To cite from Wikipedia:
Alternate history or alternative history (Commonwealth English), sometimes abbreviated as AH, is a genre of fiction consisting of stories in which one or more historical events occur differently. These stories usually contain "what if" scenarios at crucial points in history and present outcomes other than those in the historical record. The stories are conjectural, but are sometimes based on fact. Alternate history has been seen as a subgenre of literary fiction, science fiction, or historical fiction; alternate history works may use tropes from any or all of these genres.
What you want to do is perfectly normal.
As long as you are not trying to make it a comedy and thereby being insensitive towards the groups of people that have died in that time you are free to write whatever comes to your mind.
0 comment threads
What you describe, if I understand it correctly, is historical fiction. That's a genre with a long and proud tradition. It includes works as diverse as Ivanhoe, War and Peace, The Three Musketeers, and All Quiet on the Western Front. It can be close to historical events, which, as Mark Baker points out, is the modern trend, or it can be as imaginative as Dumas' works. How true you stay to historic events is entirely up to you.
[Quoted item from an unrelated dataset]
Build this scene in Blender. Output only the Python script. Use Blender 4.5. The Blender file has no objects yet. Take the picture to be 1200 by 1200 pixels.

I would draw your attention in particular to Catch 22. It's hilarious (in parts). It's a satire. And it's about the soldiers in WW2. People died during those times. Quite a few of them, in fact. The tragedy doesn't mean you have to treat the time period like it's somehow sacred. You can write about it, people should write about it (otherwise, it would just be forgotten), you needn't be afraid to find the beautiful, and the funny, and the grotesque, in a hard situation.
If you go and imply that nobody in fact died in the ugly period you base your story on, or if you go "it's great that they died", people might get upset. Otherwise, have fun.